Dès lors il n’est pas étonnant que cette démarche stratégique innovante soit apparue comme en phase avec les transformations politiques intérieures que connaît parallèlement la Turquie. L’activisme déployé au Moyen-Orient par le gouvernement de l’AKP, et le ton adopté par celui-ci à l’égard d’Israël, ont souvent mis du baume sur le cœur des peuples arabes, mais ils ont aussi fait croitre l’intérêt de ceux-ci pour les évolutions politiques internes d’un pays, dirigé par des hommes issus de la mouvance islamiste, qui ont réussi à maintenir l’armée dans ses casernes, tout en conduisant des réformes d’ouverture. Certains se demandent d’ailleurs aujourd’hui si cet exemple turc n’a pas contribué au déclenchement des mouvements de contestation qui sont en cours dans le monde arabe, en apportant la preuve qu’un pays musulman peut développer une démocratie, sans pour autant laisser le champ libre à un islamisme radical.

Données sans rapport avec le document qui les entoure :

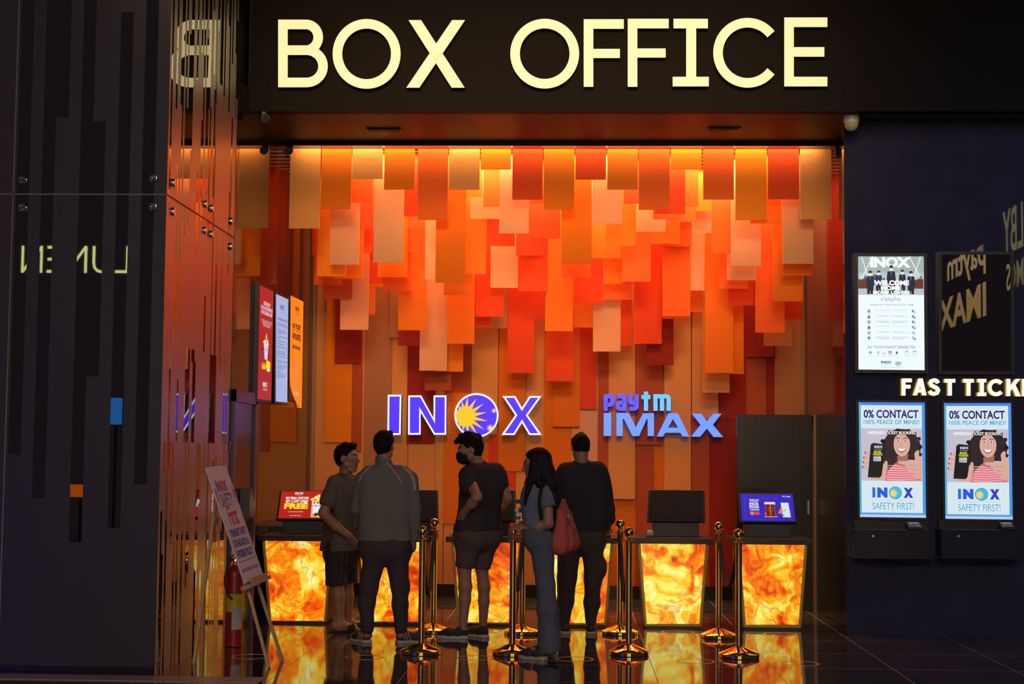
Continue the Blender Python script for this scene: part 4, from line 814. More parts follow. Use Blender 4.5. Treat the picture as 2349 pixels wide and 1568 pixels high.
for (px, py), lab in zip(RG, RGL):
    q = PZ(px, py); mb = MB(); N = 48; r0, r1 = 0.131, 0.145
    vs = [(q.x+r*math.cos(2*math.pi*k/N), q.y+r*math.sin(2*math.pi*k/N), z) for r, z in ((r0, 0), (r0, 0.0012), (r1, 0.0012), (r1, 0)) for k in range(N)]
    mb.add(vs, [(i*N+k, i*N+(k+1) % N, (i+1)*N+(k+1) % N, (i+1)*N+k) for i in range(3) for k in range(N)])
    tag(mb.build('floor_ring', M_ring), 'gold ring decal on the floor ' + lab, 'floor decal', 'gold floor rings')

# ------------------------------------------------------------------ easel with its notice board
M_wood = mat('pale easel wood', (0.42, 0.27, 0.13), 0.55, var=0.25, scale=25)
yn, yf = 11.28, 11.69
tl, tr, br, bl = P(472, 1071, yn), P(518, 1067, yf), P(604.5, 1319, yf), P(562, 1338, yn)
up = ((tl+tr)-(bl+br)).normalized(); acr = (br-bl).normalized(); nrm = acr.cross(up).normalized()
nrm = -nrm if nrm.x < 0 else nrm
es = empty('easel', (P(560, 1500, 11.5).x, 11.48, 0), 'wooden easel standing by the mirrored pillar, holding the white notice board', 'easel')
def bar(a, b_, w_, t_, m, name, parent):
    a, b_ = Vector(a), Vector(b_); d = (b_-a).normalized(); s = d.cross(Vector((1, 0, 0))).normalized()*w_/2; n = d.cross(s).normalized()*t_/2
    mb = MB(); mb.hexa([a+s+n, a-s+n, a-s-n, a+s-n], b_-a); return mb.build(name, m, parent, bevel=0.002)
back = nrm*-0.030
for px, py, Y, base_, t_ in ((617, 1532, None, bl, 0.12), (648, 1515, None, br, -0.10)):
    ft_ = PZ(px, py); ft_.z = 0.0; d = (base_ + acr*t_*0.9 + back*1.0) - ft_
    topx = ft_ + d*2.15; topx = topx.lerp((tl+tr)/2 + back*1.2, 0.5)
    kn = base_ + acr*t_*0.9 + back
    bar(ft_ + Vector((0, 0, 0.0)), kn, 0.030, 0.022, M_wood, 'front_leg', es); bar(kn, (tl+tr)/2 + back*1.3 + up*-0.12 + acr*(-0.03 if t_ > 0 else 0.03), 0.030, 0.022, M_wood, 'upright', es)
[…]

Force est pourtant de constater que les dirigeants de l’AKP ne se sont jamais posés en exemple politique pour le monde musulman, et qu’ils ont déjà montré des réticences à prendre la défense de la démocratie dans leur environnement proche. Ainsi, en juin 2009, leur avait-on reproché leur silence face à la répression de la «révolution verte» iranienne. Qu’aujourd’hui leur analyse de la crise égyptienne se focalise avant tout les conséquences économiques et stratégiques de celle-ci n’est donc qu’une demi-surprise. Les initiatives diplomatiques turques en direction du monde arabe ont pris avant tout une forte dimension économique (accords de libre-échange, ouvertures de zones franches…), qui risque d’être atteinte, si dans le sillage des révolutions tunisienne et égyptienne, l’ensemble du monde arabe s’embrase. Alors que les prochaines élections législatives doivent avoir lieu en juin prochain, cette orientation diplomatique aux préoccupations commerciales sera sans doute reprochée au gouvernement de Recep Tayyip Erdoğan, si jamais l’affaire tourne mal pour les investisseurs turcs. À cela s’ajoute l’inquiétude provoquée par les conséquences stratégiques que pourrait avoir, au Moyen-Orient, un effondrement du régime d’Hosni Moubarak. Dès lors la Turquie de Recep Tayyip Erdoğan, ces derniers temps, très sévère à l’égard d’Israël et volontiers frondeuse à l’égard de ses alliés occidentaux, semble, comme ces derniers tétanisés par les incendies du Caire, et surtout soucieuse de faire primer un pragmatisme froid dans sa lecture de la crise égyptienne.